Des louchébèmes, tabliers maculés de sang, du résinet sur les pompes, petit calot qui avait dû être blanc rejeté en arrière du crâne, rentraient dans le troquet, commandaient des "blanc-secs", chacun sa tournée, le pif sans modération, les clopes sans bouts filtres, la monte ? A cru !

Bien sûr, aujourd'hui, ça n'est plus possible, les risques ne sont plus les mêmes, c'est une évidence.

Et puis, dans ce quartier, les chnecks qui tapinaient entre deux piles de cageots : "elle est là Dany" ? Oui mon p'tit gars répondait l'échassière en cuissardes, mais à c't'heure, elle est "sous presse" !

Les putes, tu sais, quand tu as dix-neuf ans, des outils en état de marche, un coup dans le porte-pipe, t'es pas regardant.

Comment c'est dégueulasse ? Alors il ya deux sortes de mecs : les timides qui n'ont jamais osé aborder une pute, et les menteurs !

Je ne suis pas spécialement timide, et puis je ne mens pas pour des conneries.

L'été dans ces rues, ça sentait les légumes frais, les fruits mûrs, des montagnes de melons au parfum entêtant attendaient les acheteurs. Des ôdeurs... la campagne à Paris, tu glissais sur les fanes de poireaux ou des feuilles de laitue, taches vertes sur le pavé. Avant soixante-huit, les rues de ce quartier étaient pavées, en Mai de cette même année on les a offerts au C.R.S, un peu brutalement il est vrai !

Alors on a goudronné : sur les pavés... le pétrole !

Dans les rades à cette heure avancée (ou matinale), ça grouillait de monde, curieux mélange des travailleurs de la nuit en pleine effervescence, et des noceurs un peu émêchés pour la plupart !

Il cohabitait bien ce petit monde, et puis le noceur du moment serait le bosseur du matin, mais dans quel état !

Je travaillais à l'époque dans une petite boîte de Bagnolet, et quand mon chef me voyait arriver le matin avec une tronche de "noceurenmanquedesommeil", compréhensif, il m'accueillait avec un grand sourire, et me refilait des boulots tranquilles, pas fatiguants, peinards... Charge à moi de lui raconter mes "fiestas" ! Ah le brave homme !

Quand on débarquait en pleine nuit après une soirée de guinche, on avait un p'tit creux, on s'attablait et nous commandions une "gratinée", la soupe à l'oignon, servie fumante, une belle couche de fromage fondu et des tranchettes de pain grillé, quand tu as la dalle, HUUM un délice ! Un p'tit coup de muscadet sur lie pour faire descendre le fromage et... remettez-nous ça, la patronne !

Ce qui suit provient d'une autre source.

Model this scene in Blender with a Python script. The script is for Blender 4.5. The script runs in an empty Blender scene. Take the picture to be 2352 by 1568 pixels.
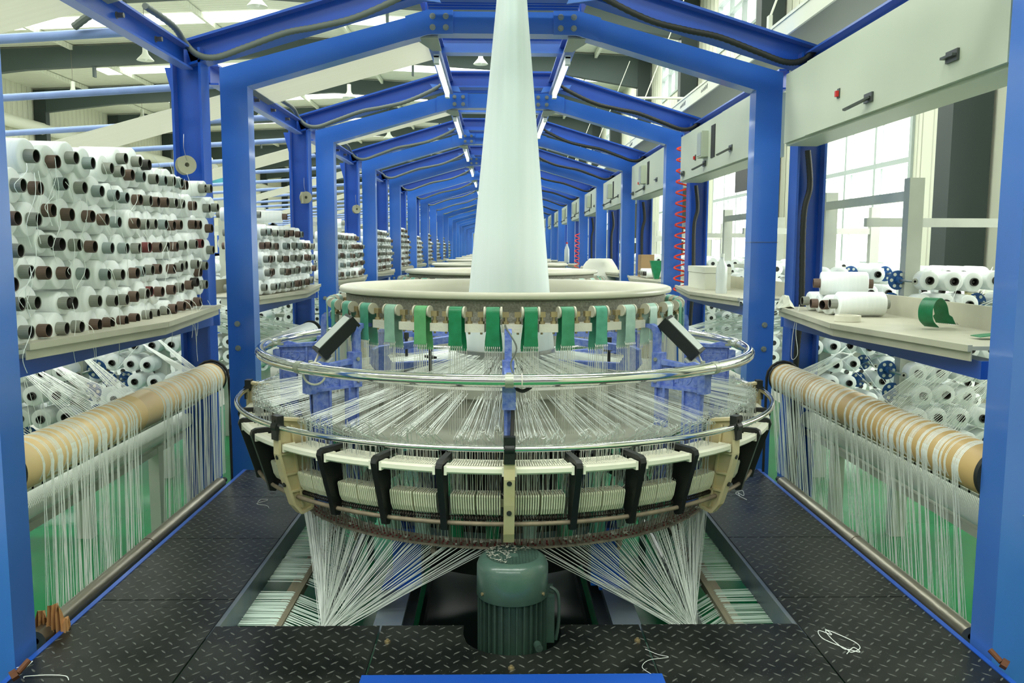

Souvent un petit orchestre accompagnait la soirée, deux ou trois musicaux pas plus : un accordéon, un batteur, parfois une guitare ou un "râcleux" pas plus.

Alors on "tangotait", on risquait une petite valse, si la tête ne tournait pas trop, entre les tables, peu de place, avec nos copines ou les nanas de la table d'à côté, c'était bon enfant, on lichtronnait un peu, sans être torchonnés !

Puis on rentrait, reprenant la moto, l'air frais nous tenait éveillé, on ne soufflait pas dans le ballon, on ne soufflait que dans les langues de belle-mères !

Avec le recul, je me dis que c'était bien "craignos" mais, fin des années cinquante, c'était comme ça ! Honnit soit qui mal y pense.

Evidemment, je vois mal de nos jours des halles au coeur de Paris, on a remplacé le boulot par la plage, les "gens de peu" (si, si, j'ai déjà entendu des nases employer cette expression !) qui vivaient dans ces quartiers, ô combien vivants, expulsés par la montée du prix des loyers, remplacés par des "bobos" qui pensent encore ces cons, habiter des quartiers "Apaches".

Les Apaches ont quitté Manhattan et les halles il y a bien longtemps, et l'odeur de la soupe à l'oseille a remplacé celle de la soupe à l'oignon.